Part a)
I calculated the Pr by ($10\choose{1}$ * $5\choose{1}$) / $10\choose{5}$
Part b)
I defined X to be the 5 beer subset that Lindsay and Simon can pick. Multiplied each Probability by 2 for both Simon and Lindsay
E(X) = 1 * (($10\choose{1}$ * $5\choose{1}$) / $10\choose{5}$)*2) +
2 * (($10\choose{2}$ * $5\choose{2}$) / $10\choose{5}$)*2) +
3 * (($10\choose{3}$ * $5\choose{3}$) / $10\choose{5}$)*2) +
4 * (($10\choose{4}$ * $5\choose{4}$) / $10\choose{5}$)*2) +
5 * (($10\choose{5}$ * $5\choose{5}$) / $10\choose{5}$)*2)
For Part c)
This was a tricky one, but here is my attempt on it:
I defined $X =1$ to be the number of days that $B_{ai}$ = $B_i$ and $0$ otherwise
I took $n =3$ and since Simon uses the uniform random permutations to select, it becomes:
{$B_1$,$B_2$,$B_3$}
{$B_3$,$B_2$,$B_1$}
{$B_2$,$B_1$,$B_3$}
{$B_1$,$B_3$,$B_2$}
{$B_1$,$B_3$,$B_2$}
{$B_3$,$B_1$,$B_2$}
And for Lindsay, it is simply {$B_1$,$B_2$,$B_3$}
Now for $3$ days, I compared when $B_i's$ are the same for both.
Day $1$: Simon Possibilities: $B_1$, $B_3$, $B_2$, $B_1$, $B_3$
Lindsay Possibilities: $B_1$
These are same only Pr = $\frac{2}{5}$ times
Same thing with Day $2$ and Day $3$ = Pr = $\frac{2}{5}$ times
E(X) = $1$ * $\frac{2}{5}$ + $2$ * $\frac{2}{5}$ + $3$ * $\frac{2}{5}$ = $2.4$
This was for the scenario of taking $n=3$.
I am still learning on how to attempt these question so this was a wild attempt by me. I feel like my logic is still getting there so any help on these would be appreciated.
Best Answer
For part A, you get ${9 \choose 4} / {10\choose 5}$. The numerator is the number of ways that you can select 4 beers out of the remaining 9.
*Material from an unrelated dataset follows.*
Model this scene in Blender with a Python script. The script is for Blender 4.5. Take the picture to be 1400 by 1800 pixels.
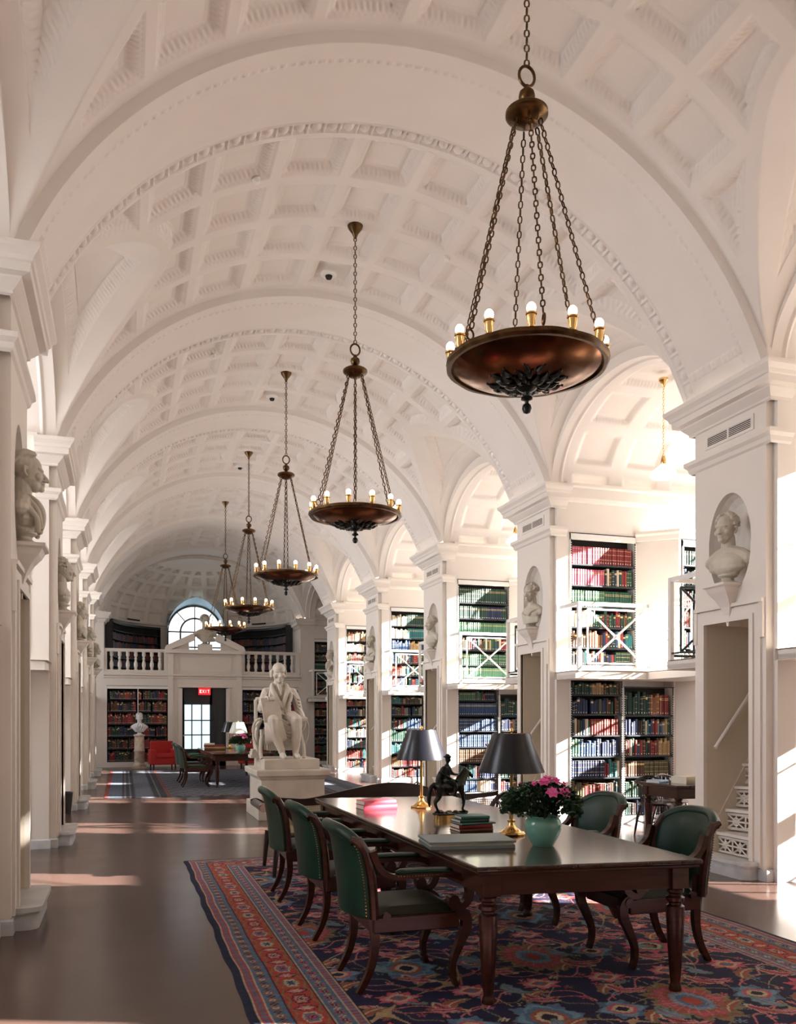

For part B, assume that Linday selects beers 1 through 5 (just relabel the beers if necessary), and let $X_i$ take the value 1 if Simon selects beer $i$ and 0 otherwise. The question asks for $E(\sum_{i=1}^5 X_i)$. We have computed $EX_i$ in part A, so The answer is 5 times the answer for part A.
For part C, let $X_i$ take the value 1 if $a_i=i$, and 0 otherwise. The question asks for $E(\sum_{i=1}^n X_i)$.